- _PROBLEM TO WORK ON_:
Give back the lines exactly, from the first one to the line with "except Exception: pass", both ends included.

- _MATERIAL PROVIDED_:
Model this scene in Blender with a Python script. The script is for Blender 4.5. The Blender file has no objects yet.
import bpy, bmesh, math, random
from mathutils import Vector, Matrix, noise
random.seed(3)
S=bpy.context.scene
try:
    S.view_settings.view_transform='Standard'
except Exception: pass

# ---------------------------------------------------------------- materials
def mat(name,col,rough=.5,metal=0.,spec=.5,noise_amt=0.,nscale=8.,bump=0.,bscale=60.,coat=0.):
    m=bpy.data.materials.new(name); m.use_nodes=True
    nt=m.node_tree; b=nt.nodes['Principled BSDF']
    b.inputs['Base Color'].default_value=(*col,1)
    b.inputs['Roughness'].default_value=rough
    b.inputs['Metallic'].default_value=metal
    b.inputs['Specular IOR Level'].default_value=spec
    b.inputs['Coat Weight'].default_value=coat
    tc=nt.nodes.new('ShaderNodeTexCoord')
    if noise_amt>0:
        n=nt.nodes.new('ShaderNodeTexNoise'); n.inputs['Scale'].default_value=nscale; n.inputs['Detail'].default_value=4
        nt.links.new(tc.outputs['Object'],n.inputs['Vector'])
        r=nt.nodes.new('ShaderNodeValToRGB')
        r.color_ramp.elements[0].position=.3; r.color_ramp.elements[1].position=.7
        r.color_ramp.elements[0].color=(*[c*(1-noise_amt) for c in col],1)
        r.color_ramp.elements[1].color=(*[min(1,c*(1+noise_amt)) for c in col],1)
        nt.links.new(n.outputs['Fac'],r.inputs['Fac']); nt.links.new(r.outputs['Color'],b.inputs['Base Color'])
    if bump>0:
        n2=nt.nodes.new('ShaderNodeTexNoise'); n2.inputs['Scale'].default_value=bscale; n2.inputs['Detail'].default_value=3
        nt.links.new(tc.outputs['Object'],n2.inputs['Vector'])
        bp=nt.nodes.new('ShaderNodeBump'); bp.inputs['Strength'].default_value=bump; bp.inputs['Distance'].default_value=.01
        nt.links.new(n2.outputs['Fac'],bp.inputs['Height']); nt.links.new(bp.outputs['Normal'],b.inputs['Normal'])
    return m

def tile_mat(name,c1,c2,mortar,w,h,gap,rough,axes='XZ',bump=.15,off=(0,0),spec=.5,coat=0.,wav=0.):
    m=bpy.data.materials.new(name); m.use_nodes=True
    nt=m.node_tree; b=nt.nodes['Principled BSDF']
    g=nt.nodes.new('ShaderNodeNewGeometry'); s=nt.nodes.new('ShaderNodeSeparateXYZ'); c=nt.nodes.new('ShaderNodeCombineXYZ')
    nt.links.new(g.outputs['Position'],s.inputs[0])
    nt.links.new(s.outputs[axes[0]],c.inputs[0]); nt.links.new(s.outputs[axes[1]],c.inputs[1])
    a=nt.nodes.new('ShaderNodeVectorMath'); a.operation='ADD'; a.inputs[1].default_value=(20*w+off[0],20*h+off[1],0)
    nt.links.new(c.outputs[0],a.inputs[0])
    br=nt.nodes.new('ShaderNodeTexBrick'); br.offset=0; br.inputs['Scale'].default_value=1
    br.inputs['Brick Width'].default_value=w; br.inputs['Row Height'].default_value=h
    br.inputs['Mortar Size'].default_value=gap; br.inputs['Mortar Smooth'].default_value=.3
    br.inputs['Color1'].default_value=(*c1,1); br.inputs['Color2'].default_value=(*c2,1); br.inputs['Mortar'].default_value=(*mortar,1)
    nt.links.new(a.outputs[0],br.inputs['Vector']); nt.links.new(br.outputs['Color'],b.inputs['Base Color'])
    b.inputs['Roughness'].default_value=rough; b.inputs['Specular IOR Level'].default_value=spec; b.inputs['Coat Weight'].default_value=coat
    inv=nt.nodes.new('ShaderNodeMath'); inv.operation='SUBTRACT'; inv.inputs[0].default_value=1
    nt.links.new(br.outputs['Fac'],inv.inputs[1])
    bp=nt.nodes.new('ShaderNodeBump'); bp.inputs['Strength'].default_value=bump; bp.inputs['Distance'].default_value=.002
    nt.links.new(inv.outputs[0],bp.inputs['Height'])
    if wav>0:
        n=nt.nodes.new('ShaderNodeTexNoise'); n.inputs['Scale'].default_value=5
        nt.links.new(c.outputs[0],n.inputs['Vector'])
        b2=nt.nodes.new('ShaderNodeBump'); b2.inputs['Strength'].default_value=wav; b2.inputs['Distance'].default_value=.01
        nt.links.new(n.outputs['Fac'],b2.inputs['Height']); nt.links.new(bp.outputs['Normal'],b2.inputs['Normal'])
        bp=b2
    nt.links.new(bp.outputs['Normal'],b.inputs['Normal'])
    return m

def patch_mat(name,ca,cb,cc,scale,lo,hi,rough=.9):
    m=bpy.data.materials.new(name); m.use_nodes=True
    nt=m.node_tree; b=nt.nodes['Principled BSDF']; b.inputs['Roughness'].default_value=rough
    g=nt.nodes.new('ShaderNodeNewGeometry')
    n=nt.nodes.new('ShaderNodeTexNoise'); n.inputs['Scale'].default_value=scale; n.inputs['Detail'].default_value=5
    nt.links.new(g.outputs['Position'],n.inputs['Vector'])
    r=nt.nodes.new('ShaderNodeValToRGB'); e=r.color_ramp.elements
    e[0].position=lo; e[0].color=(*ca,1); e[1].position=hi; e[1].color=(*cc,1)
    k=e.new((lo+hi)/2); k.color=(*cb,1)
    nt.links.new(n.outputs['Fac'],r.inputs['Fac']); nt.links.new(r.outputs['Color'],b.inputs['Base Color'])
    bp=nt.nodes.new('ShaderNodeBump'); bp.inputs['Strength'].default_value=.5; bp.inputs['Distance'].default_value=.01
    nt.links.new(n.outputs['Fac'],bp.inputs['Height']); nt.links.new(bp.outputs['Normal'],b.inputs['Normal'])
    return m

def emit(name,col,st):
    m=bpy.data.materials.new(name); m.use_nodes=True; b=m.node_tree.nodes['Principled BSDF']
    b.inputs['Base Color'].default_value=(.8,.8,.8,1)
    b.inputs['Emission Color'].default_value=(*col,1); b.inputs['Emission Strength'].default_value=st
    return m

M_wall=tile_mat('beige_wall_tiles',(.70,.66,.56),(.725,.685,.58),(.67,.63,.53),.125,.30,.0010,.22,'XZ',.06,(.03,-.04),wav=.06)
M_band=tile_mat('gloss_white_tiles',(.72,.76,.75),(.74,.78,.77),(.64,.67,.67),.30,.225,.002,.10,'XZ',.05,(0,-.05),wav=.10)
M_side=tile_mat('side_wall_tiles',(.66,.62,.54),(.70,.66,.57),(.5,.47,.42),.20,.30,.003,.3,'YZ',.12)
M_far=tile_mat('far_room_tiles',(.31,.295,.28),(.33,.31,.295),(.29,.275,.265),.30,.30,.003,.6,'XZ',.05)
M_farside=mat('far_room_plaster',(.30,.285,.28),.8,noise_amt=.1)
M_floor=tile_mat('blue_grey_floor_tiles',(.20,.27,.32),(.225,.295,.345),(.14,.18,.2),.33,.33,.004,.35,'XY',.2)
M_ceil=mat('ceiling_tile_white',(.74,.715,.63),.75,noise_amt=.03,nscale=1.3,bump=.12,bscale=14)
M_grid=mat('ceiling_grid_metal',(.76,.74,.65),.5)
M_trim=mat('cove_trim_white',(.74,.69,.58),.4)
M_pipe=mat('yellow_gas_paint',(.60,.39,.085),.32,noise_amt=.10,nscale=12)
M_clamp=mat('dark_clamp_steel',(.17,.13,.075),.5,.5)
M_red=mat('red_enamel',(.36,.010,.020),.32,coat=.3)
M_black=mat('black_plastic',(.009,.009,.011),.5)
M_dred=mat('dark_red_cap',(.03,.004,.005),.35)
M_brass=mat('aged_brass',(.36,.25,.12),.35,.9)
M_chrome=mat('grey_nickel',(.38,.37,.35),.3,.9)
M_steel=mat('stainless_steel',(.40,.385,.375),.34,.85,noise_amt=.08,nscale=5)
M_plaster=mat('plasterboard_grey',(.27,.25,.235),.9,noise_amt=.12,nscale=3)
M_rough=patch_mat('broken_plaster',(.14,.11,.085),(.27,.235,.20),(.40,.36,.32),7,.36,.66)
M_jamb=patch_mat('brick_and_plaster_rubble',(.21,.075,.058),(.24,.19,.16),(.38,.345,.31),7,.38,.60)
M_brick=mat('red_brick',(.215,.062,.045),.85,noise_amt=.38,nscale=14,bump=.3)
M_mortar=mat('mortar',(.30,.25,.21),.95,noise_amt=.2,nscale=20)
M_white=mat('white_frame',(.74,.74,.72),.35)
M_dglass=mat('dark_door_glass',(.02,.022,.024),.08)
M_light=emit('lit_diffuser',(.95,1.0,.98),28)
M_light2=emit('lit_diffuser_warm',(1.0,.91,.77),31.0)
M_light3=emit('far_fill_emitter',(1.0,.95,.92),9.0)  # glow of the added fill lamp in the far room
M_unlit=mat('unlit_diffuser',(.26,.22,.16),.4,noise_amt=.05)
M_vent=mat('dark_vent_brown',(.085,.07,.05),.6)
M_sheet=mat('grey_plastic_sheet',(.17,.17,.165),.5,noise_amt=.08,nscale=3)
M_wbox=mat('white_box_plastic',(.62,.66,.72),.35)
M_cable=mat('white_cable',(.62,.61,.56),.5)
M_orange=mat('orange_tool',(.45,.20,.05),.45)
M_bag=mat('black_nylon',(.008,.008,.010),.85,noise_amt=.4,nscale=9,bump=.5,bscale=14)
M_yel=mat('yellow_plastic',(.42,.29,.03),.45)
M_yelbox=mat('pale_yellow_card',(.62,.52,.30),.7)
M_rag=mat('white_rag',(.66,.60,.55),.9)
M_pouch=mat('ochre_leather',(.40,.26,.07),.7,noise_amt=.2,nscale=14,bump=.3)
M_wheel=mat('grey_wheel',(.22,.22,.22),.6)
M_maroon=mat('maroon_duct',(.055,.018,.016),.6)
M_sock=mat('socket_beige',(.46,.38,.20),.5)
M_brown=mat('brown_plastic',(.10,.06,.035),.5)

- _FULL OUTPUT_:
Model this scene in Blender with a Python script. The script is for Blender 4.5. The Blender file has no objects yet.
import bpy, bmesh, math, random
from mathutils import Vector, Matrix, noise
random.seed(3)
S=bpy.context.scene
try:
    S.view_settings.view_transform='Standard'
except Exception: pass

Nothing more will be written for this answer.